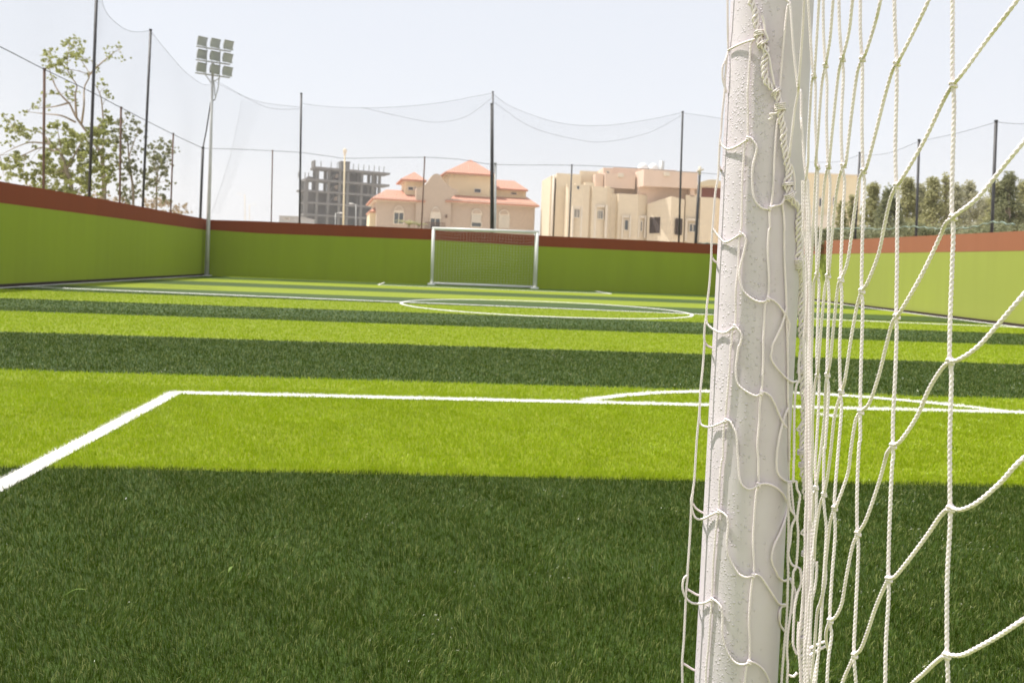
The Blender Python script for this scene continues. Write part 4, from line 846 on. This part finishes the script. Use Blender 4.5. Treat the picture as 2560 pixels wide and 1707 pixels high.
for (u, vv) in ((1306, 122), (1428, 128)):
    c = v.pt(Z3(u, vv), 5); mb = MB(); r_ = .46; mb.tube([c - Vector((0, 0, 1.6)), c - Vector((0, 0, .1)), c + Vector((0, 0, .12)), c + Vector((0, 0, .24)), c + Vector((0, 0, .28))], [r_, r_, r_ * .8, r_ * .45, .08], 16)
    mb.build('water_tank', M['tank'], vo, True)
c = v.pt(Z3(1525, 125), 5); mb = MB(); mb.tube([c - Vector((0, 0, 1.6)), c + Vector((0, 0, .45))], .22, 12); mb.build('flue', M['galv'], vo, True)
for (u, vv, o) in ((1045, 228, 1.1), (1585, 215, -.4)):
    c = v.pt(Z3(u, vv), o); mb = MB(); mb.box(c, (.5, .2, .35), (v.e, v.n, Vector((0, 0, 1)))); mb.build('wall_lamp', M['trim'], vo, bevel=.05)
c0, c1 = v.pt(Z3(232, 870), 1.0), v.pt(Z3(258, 225), 1.0)
mb = MB(); mb.tube([Vector((c0.x, c0.y, 0)), Vector((c0.x, c0.y, c1.z))], .09, 8); mb.build('drain_pipe', M['trim'], vo, True)

# --- tan vaulted building behind the villa
t = Facade(Z3(2100, 400), 82, 4); t.Z = Z3
to = empty('vaulted_building', t.at(0, 4, 0), 'maroon walled building with a tan curved roof between the villa and the near post', 'building')
t.slab([(1940, 352)] + [(1960 + 70 * math.sin(q) * 0 + (330) * k / 10, 350 - 72 * math.sin(math.pi * min(1, .14 + .075 * k))) for k, q in enumerate(np.linspace(0, 1, 11))] + [(2330, 352)], -1, 7).build('roof', M['cream'], to)
t.box(2000, 372, 2330, 560, 0, 6, zb=-.1).build('wall', M['maroon'], to); t.box(1945, 353, 2330, 371, -.6, 6).build('fascia', M['trim'], to); t.box(1955, 371, 1990, 560, -.5, 0, zb=-.1).build('pier', M['trim'], to)
# --- pale building right of the near post
p = Facade(Z4(400, 700), 62, 3); p.Z = Z4
po = empty('pale_building', p.at(0, 3, 0), 'plain pale beige building seen through the bunched net beside the near post', 'building')
p.box(60, 235, 660, 920, 0, 8, zb=-.1).build('wall', M['cream'], po); p.box(60, 222, 664, 236, -.08, 8).build('parapet', M['trim'], po); p.box(40, 650, 470, 930, -1.5, -.02, zb=-.1).build('annexe', M['trim'], po)
p.window(238, 825, 300, 930, -1.53, po, bars=1, frame='black'); p.window(236, 480, 262, 560, -.03, po, bars=0); p.window(380, 470, 404, 550, -.03, po, bars=0)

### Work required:
Set the listing down in full and exactly. Pictures within it should not appear in the copy.

### Output:
The Blender Python script for this scene continues. Write part 4, from line 846 on. This part finishes the script. Use Blender 4.5. Treat the picture as 2560 pixels wide and 1707 pixels high.
for (u, vv) in ((1306, 122), (1428, 128)):
    c = v.pt(Z3(u, vv), 5); mb = MB(); r_ = .46; mb.tube([c - Vector((0, 0, 1.6)), c - Vector((0, 0, .1)), c + Vector((0, 0, .12)), c + Vector((0, 0, .24)), c + Vector((0, 0, .28))], [r_, r_, r_ * .8, r_ * .45, .08], 16)
    mb.build('water_tank', M['tank'], vo, True)
c = v.pt(Z3(1525, 125), 5); mb = MB(); mb.tube([c - Vector((0, 0, 1.6)), c + Vector((0, 0, .45))], .22, 12); mb.build('flue', M['galv'], vo, True)
for (u, vv, o) in ((1045, 228, 1.1), (1585, 215, -.4)):
    c = v.pt(Z3(u, vv), o); mb = MB(); mb.box(c, (.5, .2, .35), (v.e, v.n, Vector((0, 0, 1)))); mb.build('wall_lamp', M['trim'], vo, bevel=.05)
c0, c1 = v.pt(Z3(232, 870), 1.0), v.pt(Z3(258, 225), 1.0)
mb = MB(); mb.tube([Vector((c0.x, c0.y, 0)), Vector((c0.x, c0.y, c1.z))], .09, 8); mb.build('drain_pipe', M['trim'], vo, True)

# --- tan vaulted building behind the villa
t = Facade(Z3(2100, 400), 82, 4); t.Z = Z3
to = empty('vaulted_building', t.at(0, 4, 0), 'maroon walled building with a tan curved roof between the villa and the near post', 'building')
t.slab([(1940, 352)] + [(1960 + 70 * math.sin(q) * 0 + (330) * k / 10, 350 - 72 * math.sin(math.pi * min(1, .14 + .075 * k))) for k, q in enumerate(np.linspace(0, 1, 11))] + [(2330, 352)], -1, 7).build('roof', M['cream'], to)
t.box(2000, 372, 2330, 560, 0, 6, zb=-.1).build('wall', M['maroon'], to); t.box(1945, 353, 2330, 371, -.6, 6).build('fascia', M['trim'], to); t.box(1955, 371, 1990, 560, -.5, 0, zb=-.1).build('pier', M['trim'], to)
# --- pale building right of the near post
p = Facade(Z4(400, 700), 62, 3); p.Z = Z4
po = empty('pale_building', p.at(0, 3, 0), 'plain pale beige building seen through the bunched net beside the near post', 'building')
p.box(60, 235, 660, 920, 0, 8, zb=-.1).build('wall', M['cream'], po); p.box(60, 222, 664, 236, -.08, 8).build('parapet', M['trim'], po); p.box(40, 650, 470, 930, -1.5, -.02, zb=-.1).build('annexe', M['trim'], po)
p.window(238, 825, 300, 930, -1.53, po, bars=1, frame='black'); p.window(236, 480, 262, 560, -.03, po, bars=0); p.window(380, 470, 404, 550, -.03, po, bars=0)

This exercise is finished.